**Problem details**: Filter this data down to the lines that hold "Blender", and copy them.

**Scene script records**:
┏━━

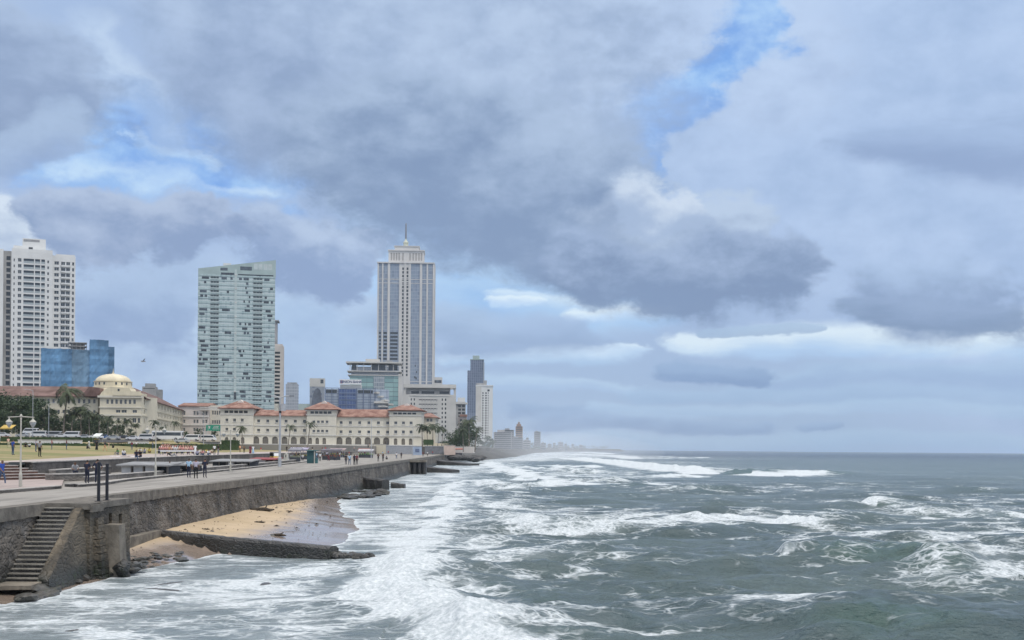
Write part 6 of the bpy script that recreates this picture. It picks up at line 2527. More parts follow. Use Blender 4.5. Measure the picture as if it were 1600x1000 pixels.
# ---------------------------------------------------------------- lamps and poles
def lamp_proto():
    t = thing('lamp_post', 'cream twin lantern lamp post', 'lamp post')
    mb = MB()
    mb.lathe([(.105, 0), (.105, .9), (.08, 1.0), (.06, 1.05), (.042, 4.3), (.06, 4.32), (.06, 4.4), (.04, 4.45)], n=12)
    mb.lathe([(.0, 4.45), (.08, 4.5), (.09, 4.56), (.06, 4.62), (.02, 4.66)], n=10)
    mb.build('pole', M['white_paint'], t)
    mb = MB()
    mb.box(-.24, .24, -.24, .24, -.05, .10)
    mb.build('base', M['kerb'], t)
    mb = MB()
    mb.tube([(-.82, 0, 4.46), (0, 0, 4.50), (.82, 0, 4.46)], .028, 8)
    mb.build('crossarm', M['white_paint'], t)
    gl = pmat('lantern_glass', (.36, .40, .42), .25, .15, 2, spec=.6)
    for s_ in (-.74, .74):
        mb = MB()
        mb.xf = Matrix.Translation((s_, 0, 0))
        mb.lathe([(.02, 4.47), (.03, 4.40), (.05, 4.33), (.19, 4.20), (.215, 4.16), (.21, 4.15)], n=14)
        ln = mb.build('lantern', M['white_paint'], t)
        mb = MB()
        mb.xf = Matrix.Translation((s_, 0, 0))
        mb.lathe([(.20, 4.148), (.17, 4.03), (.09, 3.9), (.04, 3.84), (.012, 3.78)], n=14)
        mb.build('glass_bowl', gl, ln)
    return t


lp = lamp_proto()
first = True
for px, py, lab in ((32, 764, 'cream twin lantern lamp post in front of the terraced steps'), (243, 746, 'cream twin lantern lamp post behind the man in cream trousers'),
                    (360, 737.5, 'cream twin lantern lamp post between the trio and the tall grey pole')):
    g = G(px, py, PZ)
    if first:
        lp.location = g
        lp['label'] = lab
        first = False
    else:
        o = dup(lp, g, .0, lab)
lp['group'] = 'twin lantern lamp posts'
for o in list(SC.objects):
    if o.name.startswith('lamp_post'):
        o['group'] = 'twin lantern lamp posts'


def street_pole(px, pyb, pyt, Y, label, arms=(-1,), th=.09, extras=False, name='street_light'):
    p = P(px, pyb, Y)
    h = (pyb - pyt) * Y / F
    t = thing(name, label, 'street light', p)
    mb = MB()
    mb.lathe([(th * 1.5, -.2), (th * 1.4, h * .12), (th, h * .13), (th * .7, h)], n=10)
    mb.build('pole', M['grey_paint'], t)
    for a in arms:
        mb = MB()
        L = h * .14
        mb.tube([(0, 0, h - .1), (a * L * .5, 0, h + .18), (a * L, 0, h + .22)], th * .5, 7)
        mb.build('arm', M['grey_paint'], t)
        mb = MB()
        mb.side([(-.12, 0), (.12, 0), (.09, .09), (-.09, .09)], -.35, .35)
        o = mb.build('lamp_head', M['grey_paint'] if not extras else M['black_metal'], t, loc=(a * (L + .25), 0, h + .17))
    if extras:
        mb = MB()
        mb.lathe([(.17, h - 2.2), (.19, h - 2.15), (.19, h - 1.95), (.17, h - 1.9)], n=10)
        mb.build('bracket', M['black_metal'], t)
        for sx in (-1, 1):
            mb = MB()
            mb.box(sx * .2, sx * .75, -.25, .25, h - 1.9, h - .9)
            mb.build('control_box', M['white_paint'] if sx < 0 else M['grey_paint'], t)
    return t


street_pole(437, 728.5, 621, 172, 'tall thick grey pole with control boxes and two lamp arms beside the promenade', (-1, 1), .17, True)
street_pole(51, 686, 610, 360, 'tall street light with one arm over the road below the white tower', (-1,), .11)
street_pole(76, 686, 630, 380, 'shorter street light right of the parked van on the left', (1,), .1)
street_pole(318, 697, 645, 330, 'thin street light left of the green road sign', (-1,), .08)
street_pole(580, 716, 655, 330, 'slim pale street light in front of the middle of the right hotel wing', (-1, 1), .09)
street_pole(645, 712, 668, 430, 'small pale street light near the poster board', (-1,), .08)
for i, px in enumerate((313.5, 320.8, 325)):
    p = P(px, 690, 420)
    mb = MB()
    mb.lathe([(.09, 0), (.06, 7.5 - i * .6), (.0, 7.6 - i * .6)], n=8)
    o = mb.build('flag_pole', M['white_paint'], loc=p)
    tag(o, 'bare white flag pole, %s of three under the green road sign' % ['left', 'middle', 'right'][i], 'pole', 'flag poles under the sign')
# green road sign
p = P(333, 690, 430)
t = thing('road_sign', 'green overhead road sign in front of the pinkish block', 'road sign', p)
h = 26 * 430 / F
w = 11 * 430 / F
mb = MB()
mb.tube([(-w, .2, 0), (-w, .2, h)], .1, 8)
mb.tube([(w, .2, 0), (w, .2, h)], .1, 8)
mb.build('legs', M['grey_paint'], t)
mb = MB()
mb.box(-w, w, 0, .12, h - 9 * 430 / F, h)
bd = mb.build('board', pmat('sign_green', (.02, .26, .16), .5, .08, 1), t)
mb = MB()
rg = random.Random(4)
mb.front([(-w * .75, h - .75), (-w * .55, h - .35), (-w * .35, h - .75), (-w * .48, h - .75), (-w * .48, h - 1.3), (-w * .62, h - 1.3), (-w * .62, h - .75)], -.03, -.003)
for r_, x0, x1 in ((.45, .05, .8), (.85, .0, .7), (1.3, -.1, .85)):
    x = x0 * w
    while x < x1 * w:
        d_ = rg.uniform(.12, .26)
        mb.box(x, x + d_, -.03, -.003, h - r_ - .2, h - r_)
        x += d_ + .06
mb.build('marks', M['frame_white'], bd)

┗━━
┏━━

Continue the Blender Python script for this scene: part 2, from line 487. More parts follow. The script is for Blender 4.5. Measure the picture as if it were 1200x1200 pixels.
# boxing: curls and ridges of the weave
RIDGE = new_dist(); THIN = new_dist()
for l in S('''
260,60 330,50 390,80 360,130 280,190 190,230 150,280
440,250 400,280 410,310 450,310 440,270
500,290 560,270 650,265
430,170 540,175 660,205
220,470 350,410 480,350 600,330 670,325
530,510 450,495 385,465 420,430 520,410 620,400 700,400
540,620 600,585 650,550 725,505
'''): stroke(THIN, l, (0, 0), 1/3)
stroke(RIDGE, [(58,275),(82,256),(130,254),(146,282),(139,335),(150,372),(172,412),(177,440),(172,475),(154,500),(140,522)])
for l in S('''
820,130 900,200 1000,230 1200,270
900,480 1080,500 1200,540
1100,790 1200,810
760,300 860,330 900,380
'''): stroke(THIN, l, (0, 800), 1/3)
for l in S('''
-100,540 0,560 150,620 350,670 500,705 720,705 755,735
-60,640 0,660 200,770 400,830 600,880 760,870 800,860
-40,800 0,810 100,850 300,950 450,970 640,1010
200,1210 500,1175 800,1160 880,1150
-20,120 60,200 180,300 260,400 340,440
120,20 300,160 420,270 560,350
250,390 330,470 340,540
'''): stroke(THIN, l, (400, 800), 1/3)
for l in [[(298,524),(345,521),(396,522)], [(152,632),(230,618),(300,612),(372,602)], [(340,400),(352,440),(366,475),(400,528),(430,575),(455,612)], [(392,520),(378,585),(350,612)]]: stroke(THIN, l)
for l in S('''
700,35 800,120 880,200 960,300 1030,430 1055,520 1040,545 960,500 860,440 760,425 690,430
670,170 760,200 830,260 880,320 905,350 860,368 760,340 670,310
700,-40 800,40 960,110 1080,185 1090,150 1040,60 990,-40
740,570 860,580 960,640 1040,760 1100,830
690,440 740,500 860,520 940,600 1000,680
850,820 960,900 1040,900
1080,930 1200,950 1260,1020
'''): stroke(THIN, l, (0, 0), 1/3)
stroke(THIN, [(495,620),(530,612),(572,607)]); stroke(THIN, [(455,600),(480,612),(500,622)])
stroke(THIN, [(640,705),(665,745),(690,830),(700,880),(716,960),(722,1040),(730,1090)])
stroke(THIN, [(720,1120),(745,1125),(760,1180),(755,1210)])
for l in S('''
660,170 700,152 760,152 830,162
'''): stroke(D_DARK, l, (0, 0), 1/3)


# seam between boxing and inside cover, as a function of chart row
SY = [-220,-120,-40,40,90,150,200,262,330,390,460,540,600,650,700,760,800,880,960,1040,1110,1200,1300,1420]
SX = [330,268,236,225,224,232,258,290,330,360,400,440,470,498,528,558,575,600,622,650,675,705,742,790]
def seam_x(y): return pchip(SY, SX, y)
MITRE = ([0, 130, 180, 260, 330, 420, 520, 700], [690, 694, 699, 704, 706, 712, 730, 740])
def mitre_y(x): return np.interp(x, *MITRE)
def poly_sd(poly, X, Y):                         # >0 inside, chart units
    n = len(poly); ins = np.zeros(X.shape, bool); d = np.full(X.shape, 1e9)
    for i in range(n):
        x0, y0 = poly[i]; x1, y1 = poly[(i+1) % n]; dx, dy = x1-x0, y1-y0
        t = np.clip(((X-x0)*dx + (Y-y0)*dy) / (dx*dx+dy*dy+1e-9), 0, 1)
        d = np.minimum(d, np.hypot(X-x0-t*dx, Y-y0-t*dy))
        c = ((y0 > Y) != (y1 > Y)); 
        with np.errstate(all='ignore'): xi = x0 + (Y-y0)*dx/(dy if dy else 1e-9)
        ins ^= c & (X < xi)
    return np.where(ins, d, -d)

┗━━

**Output**:
Write part 6 of the bpy script that recreates this picture. It picks up at line 2527. More parts follow. Use Blender 4.5. Measure the picture as if it were 1600x1000 pixels.
Continue the Blender Python script for this scene: part 2, from line 487. More parts follow. The script is for Blender 4.5. Measure the picture as if it were 1200x1200 pixels.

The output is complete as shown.